__Records for the task__.

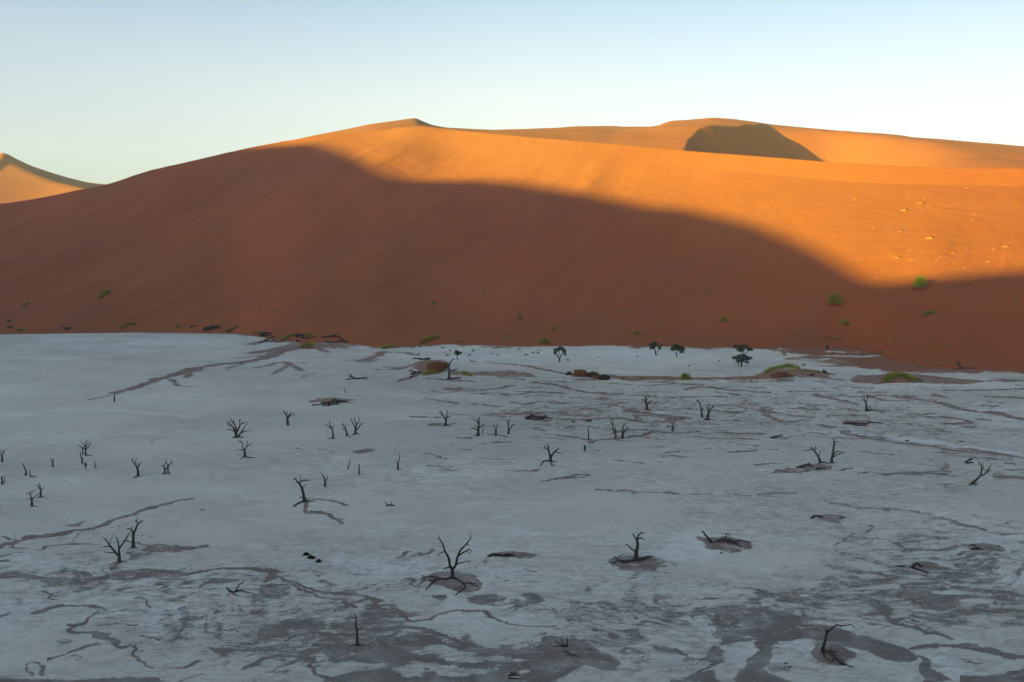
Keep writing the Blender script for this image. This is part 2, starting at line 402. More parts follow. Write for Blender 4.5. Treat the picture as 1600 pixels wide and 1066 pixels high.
# ------------------------------------------------------------------ air
t = bpy.data.materials.new('air'); t.use_nodes = True; nt = t.node_tree; nt.nodes.clear()
oo = nt.nodes.new('ShaderNodeOutputMaterial'); pv = nt.nodes.new('ShaderNodeVolumePrincipled')
pv.inputs['Color'].default_value = (.90, .94, 1.0, 1); pv.inputs['Density'].default_value = 0.00008; pv.inputs['Anisotropy'].default_value = 0.25
nt.links.new(pv.outputs[0], oo.inputs['Volume'])
def haze_box():
    bm = bmesh.new(); bmesh.ops.create_cube(bm, size=1.0)
    me = bpy.data.meshes.new('haze'); bm.to_mesh(me); bm.free(); me.materials.append(t)
    o = bpy.data.objects.new('haze', me); COL.objects.link(o)
    o.scale = (8000, 7500, 480); o.location = (0, 250, 480/2-6)
    tag(o, 'pale thin desert haze over the pan and dunes', kind='stuff')
haze_box()

# ------------------------------------------------------------------ clay pan
a_f = np.linspace(-.53, .53, 1360)
acol = np.concatenate([np.linspace(-1.3, -.53, 60, endpoint=False), a_f, np.linspace(.53, 1.3, 61)[1:]])
pyr = np.linspace(1075, 518, 470)
yrow = np.array([g(800, p).y for p in pyr])
yrow = np.concatenate([np.linspace(60, yrow[0], 20, endpoint=False), yrow, np.linspace(yrow[-1], 900, 25)[1:]])
AA, YY = np.meshgrid(acol, yrow); XX = AA*YY
PX, PY = to_px(XX, YY, 0*XX)
# organic wobble of every outline
wx = (fbm(XX/3.2, YY/3.2, 61, 4)-.5); wy = (fbm(XX/3.2, YY/3.2, 71, 4)-.5)
bx = (fbm(XX/14., YY/14., 62, 3)-.5); by = (fbm(XX/14., YY/14., 72, 3)-.5)
QX, QY = to_px(XX+wx*3.2+bx*6, YY+wy*3.8+by*8, 0*XX)
WN = fbm(XX/5., YY/5., 111, 3)
FOR = (PY-400.0)/F                      # ground foreshortening: one px across vs one px in depth
SANDF = np.zeros(XX.shape); TINT = np.full(XX.shape, .5); RED = np.zeros(XX.shape); REL = np.zeros(XX.shape)
def box(x0, y0, x1, y1, pad):
    fr = max((y0+y1)/2-400, 60)/F
    return (PX > x0-pad/fr*1.3-6) & (PX < x1+pad/fr*1.3+6) & (PY > y0-pad*1.5-4) & (PY < y1+pad*1.5+4)
def seg_d(qx, qy, fr, pts):
    d = np.full(qx.shape, 1e9)
    for (x0, y0), (x1, y1) in zip(pts[:-1], pts[1:]):
        ax = (qx-x0)*fr; ay = qy-y0; bx_ = (x1-x0)*fr; by_ = y1-y0
        t = np.clip((ax*bx_+ay*by_)/(bx_*bx_+by_*by_+1e-9), 0, 1)
        d = np.minimum(d, np.hypot(ax-t*bx_, ay-t*by_))
    return d
def dense_line(pts, n=6):
    P = np.array(pts, float); m = np.gradient(P, axis=0); t = np.linspace(0, len(P)-1, (len(P)-1)*n+1)
    k = np.clip(t.astype(int), 0, len(P)-2); f = (t-k)[:, None]
    C = (2*f**3-3*f**2+1)*P[k]+(f**3-2*f**2+f)*m[k]+(-2*f**3+3*f**2)*P[k+1]+(f**3-f**2)*m[k+1]
    return [tuple(c) for c in C]
def line(pts, w, v=.95, chan='s', red=None, soft=.5):
    """w: thickness in px (in depth)"""
    pts = dense_line(pts)
    xs = [p[0] for p in pts]; ys = [p[1] for p in pts]
    m = box(min(xs), min(ys), max(xs), max(ys), w)
    if not m.any(): return
    d = seg_d(QX[m]*.85+PX[m]*.15, QY[m]*.85+PY[m]*.15, FOR[m], pts)
    w = w*(.55+.9*WN[m])*(.62 if max(ys) < 640 else .85)
    val = .86*v*(1-sst(w*.5*(1-soft), w*.5*(1+soft)+.6, d))
    put(m, val, chan, red)
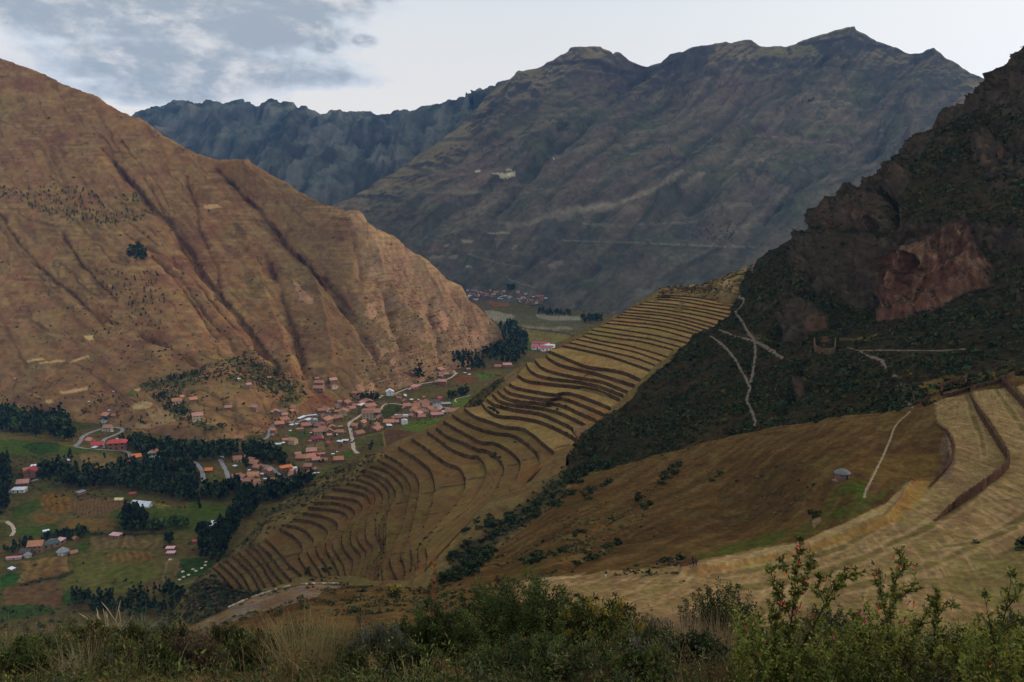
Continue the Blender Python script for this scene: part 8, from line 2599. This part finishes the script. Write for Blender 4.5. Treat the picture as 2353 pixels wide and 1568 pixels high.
leafy_bush('leafy_bush', 'bright olive bush at the bottom edge left of centre', 360, 1528, 110, 5.1, 60, 5200, 0.020, 0.008, (0.058, 0.072, 0.018), 34, 'bush', None, 0.7)
leafy_bush('leafy_bush', 'grey green wispy bush left of the broad dark bush', 870, 1432, 160, 6.4, 80, 8000, 0.028, 0.004, (0.088, 0.092, 0.066), 35, 'bush', None, 0.6)
leafy_bush('leafy_bush', 'pale grey seed headed bush at the bottom right of centre', 1462, 1495, 60, 5.2, 40, 3000, 0.012, 0.010, (0.165, 0.140, 0.125), 36, 'bush', None, 0.6)
leafy_bush('leafy_bush', 'dark low bush at the bottom between grass and flowering shrub', 1600, 1480, 160, 5.6, 80, 7500, 0.022, 0.009, (0.040, 0.056, 0.022), 37, 'bush', None, 0.6)
leafy_bush('leafy_bush', 'brownish dead bush in the left middle of the bank', 430, 1450, 160, 6.4, 70, 4600, 0.018, 0.005, (0.085, 0.050, 0.034), 38, 'bush', None, 0.6)
leafy_bush('leafy_bush', 'green leafy plant rising among grass left of the tussock', 600, 1450, 120, 6.2, 55, 4800, 0.026, 0.010, (0.052, 0.062, 0.022), 39, 'plant', None, 0.6)
leafy_bush('leafy_bush', 'small dark bush near the brown grass and yellow bush', 830, 1395, 60, 11.0, 40, 2600, 0.03, 0.012, (0.040, 0.044, 0.020), 40, 'bush', None, 0.6)
leafy_bush('leafy_bush', 'dark green bush at the bottom right of the broad bush', 1510, 1462, 130, 6.4, 70, 6500, 0.022, 0.008, (0.034, 0.044, 0.020), 41, 'bush', None, 0.6)

for (px, pt, pw, D, nl, ln, wd, bs, lb) in (
        (60, 1462, 150, 5.4, 5200, 0.030, 0.011, (0.060, 0.084, 0.024), 'leafy green plant in the bottom left corner'), (270, 1500, 150, 5.3, 5600, 0.026, 0.009, (0.050, 0.062, 0.018), 'dark olive bush below the two bushes under the plumes'),
        (450, 1505, 170, 5.3, 5200, 0.022, 0.006, (0.080, 0.055, 0.034), 'brown twiggy bush at the bottom between the green ones'), (560, 1500, 120, 5.6, 4400, 0.026, 0.009, (0.052, 0.068, 0.022), 'green bush left of the pale tussock base'),
        (800, 1492, 140, 5.6, 5000, 0.026, 0.008, (0.060, 0.072, 0.026), 'green bush right of the pale tussock base'), (930, 1490, 160, 5.4, 5600, 0.027, 0.009, (0.044, 0.058, 0.020), 'dark bush below the grey wispy one'),
        (400, 1440, 110, 7.6, 3800, 0.028, 0.010, (0.040, 0.046, 0.020), 'dark bush at the bank edge left of the road head'), (700, 1445, 130, 7.4, 4200, 0.026, 0.008, (0.064, 0.060, 0.030), 'dull olive bush at the bank edge below the gravel'),
        (150, 1425, 120, 7.8, 4000, 0.028, 0.008, (0.056, 0.060, 0.026), 'olive bush at the bank edge behind the orange flowers'), (1480, 1520, 150, 4.9, 5200, 0.026, 0.010, (0.052, 0.076, 0.020), 'bright green plant at the bottom edge right of centre')):
    leafy_bush('leafy_bush', lb, px, pt, pw, D, 60, nl, ln, wd, bs, int(px + pt), 'bush', None, 0.7, 0.5, None, (0.12, 0.13, 0.03))

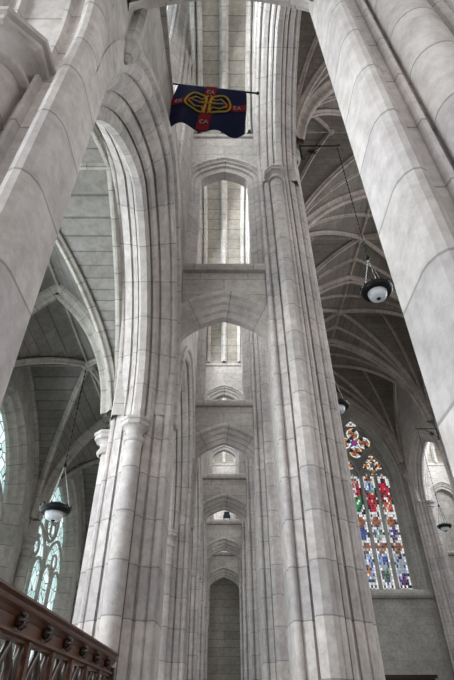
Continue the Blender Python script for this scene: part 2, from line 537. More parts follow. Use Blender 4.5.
def arcade(side, k):
    X = SIDES[side]
    d0 = DC[k - 1] if k > 0 else DC[0] - .73
    dm = (d0 + DC[k]) / 2; b = (DC[k] - d0) / 2
    a = b - PR
    zs = .515 if side == 'L' else 1.385
    rise = .36
    half = half_pointed(a, rise, 18)
    X0 = X
    def wd(u, w):          # the nearest pier stands a little farther out: the arches beside it widen towards it
        if k > 1 or side == 'F': return X0(w)
        q = min(1.0, max(0.0, 1 - (abs(u - DC[0]) - .05) / .28))
        return X0(w + NEAR_OUT[side] * q)
    mapf = lambda u, w, z: V(wd(u, w), u, z)
    t = thing('arcade_arch', ARCADE_LABEL[(side, k)], 'arch', V(X(AC), dm, zs))
    prof_k = [(.113, .096)] + PROF + [(AOUT, .096)]
    if k == 0:
        a = b - .027; half = half_pointed(a, rise + .08, 18)
        fr = [(w, .027 + q) for w, q in NEAR_FR]
        prof_k = [(.113, .03)] + fr + [(2 * AC - w, r) for w, r in reversed(fr)] + [(AOUT, .03)]
    mb = MB(); arch_mesh(mb, mapf, dm, a, zs, half, prof_k)
    mb.build('arch_moulding', M_ARCH, t)
    for w0, sg, nm in ((.113, -1, 'hood_mould'), (AOUT, 1, 'hood_mould')) if k else ():
        hb = MB()
        hp = [(w0, .080), (w0 + sg * .007, .083), (w0 + sg * .009, .090), (w0 + sg * .006, .096), (w0, .097)]
        arch_mesh(hb, mapf, dm, a, zs, half, hp, cap=True, clip=(lambda u: u > DC[0] + .075) if k == 1 else None)
        hb.build(nm, M_ARCH, t)
    # spandrel wall
    ho = offset_half(half, .094 if k else .028)
    curve = [(dm - a + u, zs + z) for u, z in ho]
    curve += [(2 * dm - u, z) for u, z in reversed(curve[:-1])]
    curve = [(d0, zs)] + [c for c in curve if d0 < c[0] < DC[k]] + [(DC[k], zs)]
    wb = MB()
    ztop = (lambda d: 1.10) if side == 'L' else (lambda d: wall_top_nave(d, dm, b))
    for w in (.1138, AOUT - .0005):
        for (da, za), (db, zb) in zip(curve, curve[1:]):
            ta, tb = (ztop(da), ztop(db)) if w > .2 or side == 'L' else (min(2.15, ztop(da) + .3), min(2.15, ztop(db) + .3))
            ta = max(ta, za + .004); tb = max(tb, zb + .004)
            pts = [V(wd(da, w), da, za), V(wd(db, w), db, zb), V(wd(db, w), db, tb), V(wd(da, w), da, ta)]
            wb.face(pts, [(p.y, p.z) for p in pts])
    if side == 'L':
        wb.hbox(X(.113), X(.245), d0, DC[k], 1.09, 1.105)
    wb.build('spandrel_wall', M_WALL, t)
    return t
for side in 'LR':
    for k in range(6): arcade(side, k)
for k in (4, 5): arcade('F', k)

# ------------------------------------------------------------------ transverse walls (stone bridges with open arches over them)
BR_LABEL = {
    ('P', 0): 'nearest stone bridge arch overhead, only its underside at the top edge',
    ('P', 1): 'nearest full stone bridge across the passage, widest arch with a flat coping, below the banner',
    ('P', 2): 'second stone bridge across the passage, seen through the widest arch',
    ('P', 3): 'third stone bridge across the passage, with a small bright gap beneath its arch',
    ('P', 4): 'fourth stone bridge across the passage, the one carrying the dark floodlight',
    ('P', 5): 'last stone bridge across the passage, its arch filled as the blocked doorway',
    ('F', 4): 'stone cross wall across the nave behind the nearest right pier',
    ('F', 5): 'cross wall across the nave with a pointed opening, right edge above the lowest lamp',
}
tud = half_tudor(A0, .082, k=.38)
tud_up = half_tudor(.08, .062, k=.35)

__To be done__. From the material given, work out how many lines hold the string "More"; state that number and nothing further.

__Solution to this problem__. 2